If this question is properly raised in a future case, the Court may have the opportunity to decide whether an additive judgment is required to protect this category of applicants.
The key message is clear:
The issue is not closed. It remains legally open and may become one of the most important constitutional questions in future Italian citizenship by descent litigation.
FAQ Section
What is an additive judgment?
An additive judgment is a decision of the Italian Constitutional Court declaring a law unconstitutional because it fails to include a category that should have been protected under the Constitution.
Did the Constitutional Court already reject the position of applicants without appointments?

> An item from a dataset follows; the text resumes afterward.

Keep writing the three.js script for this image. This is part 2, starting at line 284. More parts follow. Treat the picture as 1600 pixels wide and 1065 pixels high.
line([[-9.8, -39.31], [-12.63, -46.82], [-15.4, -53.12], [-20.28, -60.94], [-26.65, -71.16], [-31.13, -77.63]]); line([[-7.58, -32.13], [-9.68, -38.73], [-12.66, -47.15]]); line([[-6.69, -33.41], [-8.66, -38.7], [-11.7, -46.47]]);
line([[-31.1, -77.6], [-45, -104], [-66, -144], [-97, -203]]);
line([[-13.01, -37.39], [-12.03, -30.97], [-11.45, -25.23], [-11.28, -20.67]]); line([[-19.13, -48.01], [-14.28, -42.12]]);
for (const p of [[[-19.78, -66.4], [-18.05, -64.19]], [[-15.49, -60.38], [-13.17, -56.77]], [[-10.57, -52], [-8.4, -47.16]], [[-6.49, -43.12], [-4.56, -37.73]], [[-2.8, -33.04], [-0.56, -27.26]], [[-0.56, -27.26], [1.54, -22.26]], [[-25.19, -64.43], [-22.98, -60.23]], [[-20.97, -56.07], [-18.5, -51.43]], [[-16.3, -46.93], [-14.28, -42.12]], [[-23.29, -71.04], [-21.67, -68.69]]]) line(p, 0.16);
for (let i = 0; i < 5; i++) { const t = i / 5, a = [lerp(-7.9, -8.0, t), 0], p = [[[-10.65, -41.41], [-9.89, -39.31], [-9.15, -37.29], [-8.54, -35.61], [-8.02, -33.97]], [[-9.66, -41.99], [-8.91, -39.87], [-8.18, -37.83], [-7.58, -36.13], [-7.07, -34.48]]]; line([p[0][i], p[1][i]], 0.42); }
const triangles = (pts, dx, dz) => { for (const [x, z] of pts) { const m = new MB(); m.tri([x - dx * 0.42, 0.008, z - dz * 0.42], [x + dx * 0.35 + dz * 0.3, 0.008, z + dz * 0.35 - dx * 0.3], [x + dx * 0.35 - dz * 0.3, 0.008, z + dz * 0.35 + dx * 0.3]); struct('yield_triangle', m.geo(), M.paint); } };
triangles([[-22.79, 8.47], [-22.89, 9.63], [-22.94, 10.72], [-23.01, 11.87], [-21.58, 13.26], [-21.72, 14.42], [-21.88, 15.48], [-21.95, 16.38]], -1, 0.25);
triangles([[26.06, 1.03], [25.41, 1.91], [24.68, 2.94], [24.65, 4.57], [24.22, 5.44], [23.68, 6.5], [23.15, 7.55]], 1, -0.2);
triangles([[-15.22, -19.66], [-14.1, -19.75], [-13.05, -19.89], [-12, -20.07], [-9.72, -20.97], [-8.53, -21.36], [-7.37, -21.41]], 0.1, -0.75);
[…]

No. In Decision No. 63/2026, the Court did not decide the specific issue of applicants who had already started the process but had not received an appointment. It stated that the issue was outside the scope of that case.
Could the issue be raised again?
Yes. A lower court may raise a new and autonomous constitutional question specifically focused on applicants who had taken concrete steps before March 27, 2025 but could not obtain an appointment.
What should applicants do now?
Applicants should preserve all documents proving that they had started the process before March 27, 2025, including screenshots, emails, engagement letters, record requests, translation orders, apostilles and correspondence with professionals or authorities.
Does this mean the Constitutional Court will certainly protect these applicants?
No. The issue remains open. A future decision would depend on how the question is raised, the evidence in the case, and the Court’s assessment of the constitutional arguments.
This article is for general informational purposes only and does not constitute legal advice. Each case must be assessed individually by a qualified Italian attorney.